The DOK Co-Pro Market is also known for opening space to animation and archival projects, and Black Diaries is positioned as one of the most promising. Alongside it are titles such as Summer of ’46 by Elsa Perry, a more intimate and family-centered work, and projects that draw on historical materials like The Chef Suffragette by Magdalena Szymków and Sisters by Tereza Bernátková. Others, like Fossil Matter by Tiziana Panizza and That Soul Stealing Device by Giuliano Franco Ochipinti, critically reimagine archival sources.

This year, the market will grant five awards —among them the Unifrance Doc Award, the Saxon Award for the Best Documentary Project by a Female Director, the IMAGO Archive Award, the Jacob Burns Film Center Residency Award, and the No Nation Films Fellowship Award— reaffirming its role as a key platform for international co-production and networking. The selection was carried out by Karim Aitouna, Caroline Kirberg, and Marìa Vera, with support from Brigid O’Shea, Carmina Orozco López, Babette Dieu, and Nadja Tennstedt.

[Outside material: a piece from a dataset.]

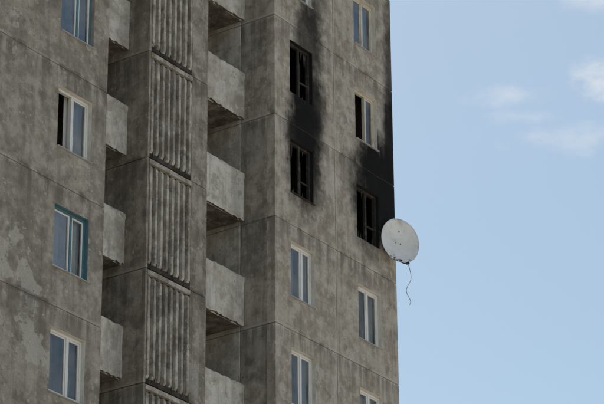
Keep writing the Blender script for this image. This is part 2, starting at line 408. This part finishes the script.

The participation of Black Diaries in this space not only confirms the international projection of Patricio Plaza’s work but also underscores the importance of telling, through animation and documentary, stories that traverse memory, power, and resistance. Its inclusion in the 21st edition of the DOK Co-Pro Market represents an opportunity for Latin American cinema to continue offering critical and necessary perspectives to global discussions on colonialism, identity, and historical justice.